The Communications Decency Act, however, doesn’t trump federal criminal law, she said, pointing to child pornography.

“The impact [of a federal law] for victims would be immediate,” Franks said. “If it became a federal criminal law that you can’t engage in this type of behavior, potentially Google, any website, Verizon, any of these entities might have to face liability for violations.”

“Hopefully,” she said, “we would develop a similar take-down notice regime that we see in a copyright context, which means that anytime a victim becomes aware that [their] picture is on one of these websites without their consent, [they] can notify the website, [they] can notify Google, [they] could notify all the people inadvertently helping the image get shown… that this is nonconsensual material and needs to be taken down.”

The article notes opposition from EFF:

“Going after intermediaries is a really bad idea,” says Matt Zimmerman, a senior staff attorney at the Electronic Frontier Foundation. “The entire speech ecosystem ends up suffering because those service providers [would] decide what people can and cannot post, even if it isn’t illegal.”

Zimmerman says EFF doesn’t have any sympathy for posters of the offensive content, but considers criminal law a “dangerous” way to pursue culprits.

“Frequently, almost inevitably, statutes that try to do this type of thing overreach,” he says. “The concern is that they’re going to shrink the universe of speech that’s available online.”

Behaving in their best corporate interests, Zimmerman says, Internet companies would likely respond to such a law by removing content any time there’s a complaint, to reduce their liability and to save time.
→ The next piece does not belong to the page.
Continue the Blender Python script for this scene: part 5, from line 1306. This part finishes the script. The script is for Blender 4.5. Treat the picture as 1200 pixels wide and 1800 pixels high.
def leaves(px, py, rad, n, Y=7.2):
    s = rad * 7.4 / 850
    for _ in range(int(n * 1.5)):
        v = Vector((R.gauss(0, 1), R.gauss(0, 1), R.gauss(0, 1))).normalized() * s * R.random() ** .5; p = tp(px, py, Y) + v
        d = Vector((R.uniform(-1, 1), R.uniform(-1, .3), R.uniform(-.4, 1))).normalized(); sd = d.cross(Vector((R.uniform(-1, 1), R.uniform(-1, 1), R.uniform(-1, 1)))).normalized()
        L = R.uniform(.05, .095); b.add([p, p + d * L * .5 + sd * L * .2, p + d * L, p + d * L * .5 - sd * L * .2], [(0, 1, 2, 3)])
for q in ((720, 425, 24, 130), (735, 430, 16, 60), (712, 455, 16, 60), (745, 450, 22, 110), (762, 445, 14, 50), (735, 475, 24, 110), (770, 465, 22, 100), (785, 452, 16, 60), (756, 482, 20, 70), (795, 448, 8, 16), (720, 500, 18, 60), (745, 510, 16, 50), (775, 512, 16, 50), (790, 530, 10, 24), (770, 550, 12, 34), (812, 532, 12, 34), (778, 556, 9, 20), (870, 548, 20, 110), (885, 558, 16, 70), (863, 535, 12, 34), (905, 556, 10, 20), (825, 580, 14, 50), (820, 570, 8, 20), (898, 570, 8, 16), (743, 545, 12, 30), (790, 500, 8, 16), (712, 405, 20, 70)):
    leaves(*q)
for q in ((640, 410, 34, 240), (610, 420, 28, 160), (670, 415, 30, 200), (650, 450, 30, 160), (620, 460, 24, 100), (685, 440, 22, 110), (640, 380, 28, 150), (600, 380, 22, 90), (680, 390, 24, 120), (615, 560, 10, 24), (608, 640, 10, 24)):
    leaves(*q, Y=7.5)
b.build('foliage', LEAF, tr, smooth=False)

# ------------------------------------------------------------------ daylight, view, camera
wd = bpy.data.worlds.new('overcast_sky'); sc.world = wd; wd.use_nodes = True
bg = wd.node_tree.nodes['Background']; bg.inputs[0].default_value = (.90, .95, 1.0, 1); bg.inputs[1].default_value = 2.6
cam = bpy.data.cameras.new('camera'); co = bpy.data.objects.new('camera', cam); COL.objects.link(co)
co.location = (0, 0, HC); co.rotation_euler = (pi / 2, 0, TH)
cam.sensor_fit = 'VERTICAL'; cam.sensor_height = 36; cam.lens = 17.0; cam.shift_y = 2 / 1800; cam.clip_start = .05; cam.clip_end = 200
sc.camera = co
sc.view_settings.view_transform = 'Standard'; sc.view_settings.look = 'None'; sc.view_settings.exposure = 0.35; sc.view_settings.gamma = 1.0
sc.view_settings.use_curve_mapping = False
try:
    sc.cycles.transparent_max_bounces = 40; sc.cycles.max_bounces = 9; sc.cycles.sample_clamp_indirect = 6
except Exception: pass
I have not written about the revenge porn law, but I have been following them closely, and will write something about it soon. I have been struck that the professoriate has been largely silent about identifying constitutional deficiencies in these new laws. Most of the opposition has come in comment threads to blog posts. I have seen some analyses from Mark Bennett and others, arguing against the constitutionality of these laws. I’m still working on my position, though I may need to do this quicker than I thought. The article is tentatively titled, “Digital Due Process.”